Increasing acceptance of lab-created diamonds in both the broader jewellery industry and among consumers will boost the  importance of this new product

Members of India’s Bharat Diamond Bourse recently voted to reverse a long-term ban on trading the stones within its premises, while a report conducted by research firm The MVEye found approximately 38 per cent of US independent jewellery retailers now stock lab-created diamonds, with 80 per cent of consumers aware of the stones – compared with less than 10 per cent in 2012.

Yehuda Diamond Company has launched the latest model of its Sherlock Holmes device, which can detect both chemical vapour deposition (CVD) and high-pressure high-temperature (HPHT) lab-created diamonds.

“The new Sherlock Holmes is user friendly with a laptop-style screen lift up, and we have fine-tuned the accuracy and added an array of tests, multiple sensitivities and views,” Yehuda said.

The 3.0 model also boasts a more accessible design and easier detection of diamond simulants, such as cubic zirconia.

At the same time, several improvements have been made. The new model has a significantly lower false-positive rate than the previous model’s rate of 2.2–2.5 per cent.

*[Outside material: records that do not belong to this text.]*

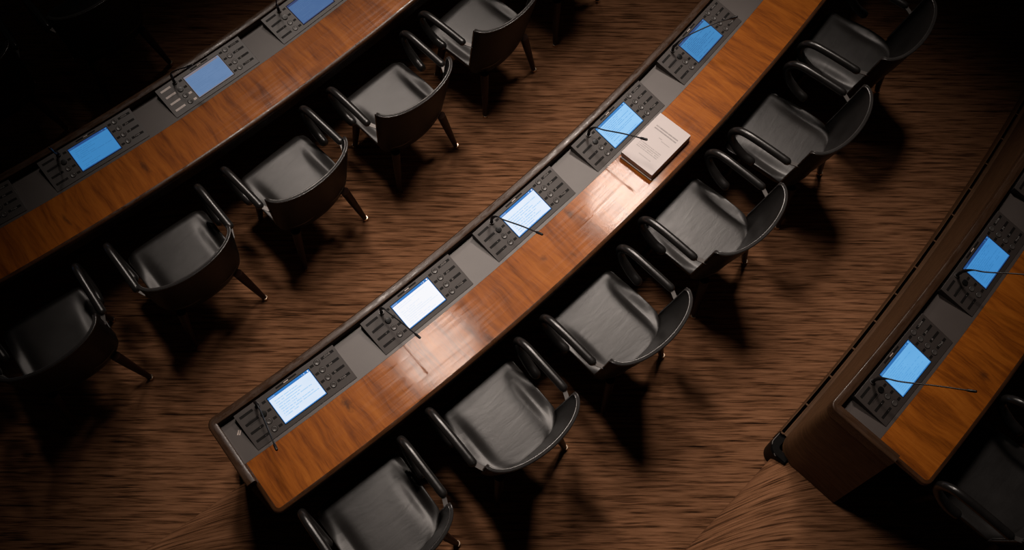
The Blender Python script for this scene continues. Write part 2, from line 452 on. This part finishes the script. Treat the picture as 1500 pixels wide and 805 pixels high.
def rounded_rail(w, z0, z1, r=.008):
    pr = [(-w, z0), (0, z0)]
    pr += [(-r+r*math.cos(PI/2*k/4), z1-r+r*math.sin(PI/2*k/4)) for k in range(5)]
    pr += [(-w+r*.5-r*.5*math.cos(PI/2*k/2), z1-r*.5+r*.5*math.sin(PI/2*k/2)) for k in (2, 1, 0)]
    return pr

def build_desk(row, Send, Sfar, label, near_end):
    loc = P(row, (Send+Sfar)/2, .15, 0)
    root = empty('curved_desk', loc); tag(root, label, 'desk', )
    def part(name, b, m, smooth=35):
        return obj(name, b.mesh(name, m, smooth, rel=loc), root)
    top = slab(row, Send+.012, Sfar, .1185, .392, BED-.034, BED, .018 if near_end else .004, .0008)
    part('writing_top', top, M['top'])
    rb = .018; bp_ = []; S1_ = Send+.012
    if near_end:
        bp_ = [(S1_, .1185+.2555*i/6) for i in range(6)]
        bp_ += [(S1_+rb-rb*math.cos(PI/2*k/6), .392-rb+rb*math.sin(PI/2*k/6)) for k in range(7)]
    bp_ += [(S, .392) for S in arcs(row, S1_+rb, Sfar)][1 if near_end else 0:]
    bpr = [(-.0005, BED-.036), (.018, BED-.036), (.020, BED-.030), (.020, BED-.014), (.0185, BED-.0085), (.0155, BED-.0050), (.0, BED-.0002), (-.0005, BED-.0002)]
    part('edge_band', sweep_plan(row, bp_, bpr), M['band'], 50)
    bed = curved_board(row, Send, Sfar, -.101, .1178, BED-.03, BED)
    part('console_bed', bed, M['bed'])
    part('apron', curved_board(row, Send+.03, Sfar, .372, .398, BED-.115, BED-.034), M['edge'])
    part('under_tray', curved_board(row, Send+.01, Sfar, -.112, .36, BED-.060, BED-.0345), M['edge'])
    Sr = Send-.04
    path = corner_path(row, Sfar, Sr, -.157, .225) if near_end else [(S, -.157) for S in arcs(row, Sfar, Send)]
    part('front_rail', sweep_plan(row, path, rounded_rail(.045, DH-.062, DH+.020)), M['rail'])
    # body: front board and end board in one bent panel, widening towards the floor
    def flare(S, u, z):
        k = 1-min(max(z/(DH-.06), 0), 1)
        e = min(max((u+.157)/.06, 0), 1) if near_end else 0
        return k*(.018+(.062 if row == 1 else .012)*e)
    zz = [0.0, .2, .4, DH-.062]
    prof = [(-.026, z) for z in zz[::-1]]+[(-.002, z) for z in zz]
    part('body_panel', sweep_plan(row, path, prof, flare), M['panel'])
    # plinth with vent slot standing in front of the step
    ppath = corner_path(row, Sfar, Sr-(.066 if row == 1 else .02), -.178, -.09, .03) if near_end else [(S, -.178) for S in arcs(row, Sfar, Send)]
    gpath = [(S, -.178) for S in arcs(row, Sfar, Sr+.02)]
    part('plinth', sweep_plan(row, gpath, [(-.012, -DZ+.001), (.030, -DZ+.001), (.030, -.03), (.008, -.03), (.008, .028), (-.012, .028)]), M['panel'])
    part('vent_slot_shade', sweep_plan(row, gpath, [(.0083, -.0298), (.0305, -.0298), (.0305, -.020), (.0083, -.020)]), M['void'])  # black strip on the slot floor, paints in the shade inside
    if near_end:
        cpath = [(Sr+.02, -.178)]+[q for q in ppath if q[0] < Sr+.0195]
        part('corner_cap', sweep_plan(row, cpath, [(-.012, -DZ+.001), (.034, -DZ+.001), (.034, .0), (.026, .010), (-.012, .010)]), M['plinth'])
        ct = MB(); ct.tube([P(row, S+(-.032 if u > -.16 else 0), u-.032 if u < -.16 else u, .006) for S, u in cpath if not (u > -.16 and u < -.155)][:9], .0028, 6)
        part('corner_trim', ct, M['bracket'])
    lip = part('vent_lip', sweep_plan(row, gpath, [(.031, -DZ+.02), (.038, -DZ+.02), (.038, .026), (.036, .030), (.033, .030), (.031, .026)]), M['panel'])
    part('vent_strip', sweep_plan(row, gpath, [(.0085, -.0195), (.0145, -.0195), (.0145, .030), (.0085, .030)]), M['panel'])
    if row == 1:
        S = Sr+.02
        while S < min(Sfar, 3.2):
            q = MB(); a = S/RR(row)
            q.box(P(row, S, -.178-.0228, .021), (.0165, .010, .0175), Matrix.Rotation(a, 3, 'Z'))
            part('vent_divider', q, M['panel'], 0); S += .2222
    if near_end:
        # thin metal lip along the end of the console bay
        tr = MB(); tr.tube([P(row, Send+.0015, u, DH+.0135) for u in (-.10, 0, .1, .2)], .003, 8)
        part('end_trim', tr, M['bracket'])
    return root

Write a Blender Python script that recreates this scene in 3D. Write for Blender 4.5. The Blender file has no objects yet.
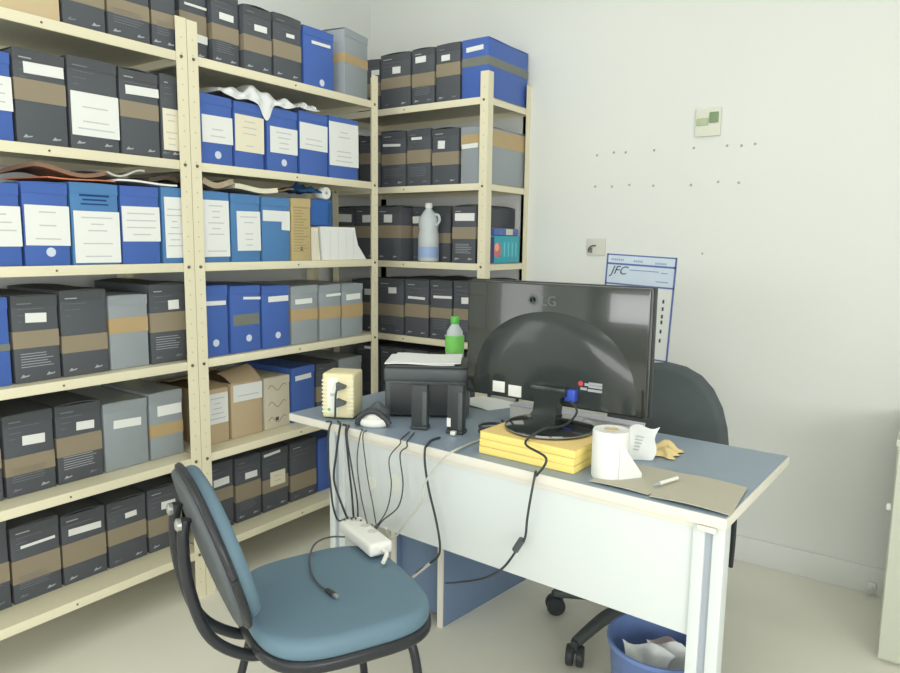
import bpy, bmesh, math, random
from mathutils import Vector, Matrix
random.seed(7)
S = bpy.context.scene
COL = S.collection
PI = math.pi

# ------------------------------------------------------------------ camera, world, light, exposure
cam_d = bpy.data.cameras.new('camera'); cam = bpy.data.objects.new('camera', cam_d); COL.objects.link(cam)
YAW, PITCH, ROLL, FPX = -0.61424, 0.13480, 0.01330, 701.69
fw = Vector((math.cos(PITCH) * math.sin(YAW), math.cos(PITCH) * math.cos(YAW), -math.sin(PITCH)))
rt = Vector((math.cos(YAW), -math.sin(YAW), 0)); up = rt.cross(fw)
r2 = rt * math.cos(ROLL) + up * math.sin(ROLL); u2 = -rt * math.sin(ROLL) + up * math.cos(ROLL)
cam.matrix_world = Matrix(((r2.x, u2.x, -fw.x, 2.0450), (r2.y, u2.y, -fw.y, -2.9879), (r2.z, u2.z, -fw.z, 1.3056), (0, 0, 0, 1)))
cam_d.sensor_width = 36; cam_d.lens = FPX * 36 / 900; cam_d.clip_start = .02
S.camera = cam
w = bpy.data.worlds.new('world'); S.world = w; w.use_nodes = True
w.node_tree.nodes['Background'].inputs[0].default_value = (.9, .95, 1, 1)
w.node_tree.nodes['Background'].inputs[1].default_value = .3
def area(name, loc, sx, sy, power, rot=(0, 0, 0), col=(1, 1, .95)):
    d = bpy.data.lights.new(name, 'AREA'); d.shape = 'RECTANGLE'; d.size = sx; d.size_y = sy; d.energy = power; d.color = col
    o = bpy.data.objects.new(name, d); COL.objects.link(o); o.location = loc; o.rotation_euler = rot; return o
for lx, ly, lp in ((.35, -1.15, 6), (2.0, -1.7, 4), (1.2, -2.8, 4), (2.0, -4.6, 10)):
    area('ceiling_lamp_light', (lx, ly, 2.86), 1.3, .5, lp, (0, 0, 0), (1, 1, .99))
area('added_front_fill', (2.0, -6.44, 1.28), 4.4, .7, 70, (math.radians(90), 0, 0), (1, 1, 1))  # added unseen fill behind the camera, kept narrow so level light enters shelf gaps
area('side_window_daylight', (-.58, -3.75, 1.4), 1.35, 1.0, 12, (0, math.radians(-90), 0), (1, 1, 1))
area('added_right_fill', (4.47, -4.2, 1.4), 1.1, 3.0, 92, (0, math.radians(90), 0), (1, 1, 1))  # added unseen fill from the right, brightens the left shelf fronts and gaps
S.view_settings.view_transform = 'Standard'; S.view_settings.look = 'None'
S.view_settings.exposure = -0.17; S.view_settings.gamma = 1; S.view_settings.use_curve_mapping = False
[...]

“Using the new eight-times magnification view, a 0.005-carat diamond looks like a 2-carat diamond on the screen, making detection of the smallest diamonds and simulants very easy. Plus, the internal long-wave UV [ultraviolet light] test dramatically reduces the small amount of false positive results.”

 Designed by Yehuda Diamond Company founder Zvi Yehuda, the Sherlock Holmes 3.0 retains the previous model’s 100 per cent detection rate of CVD and HPHT stones, as assessed by the Natural Diamond Council’s Project ASSURE testing process.

Yehuda added, “We are confident that our newest lab-grown diamond detector will outperform every other detector that is currently scheduled to be released, even the ones that are priced significantly higher.”

Yehuda’s first detector, the Sherlock Holmes 1.0, debuted in 2017; the 2.0 model was released in March 2019 and was widely adopted across the industry, being used by a number of international grading laboratories as well as jewellery companies Tiffany & Co. and Graff.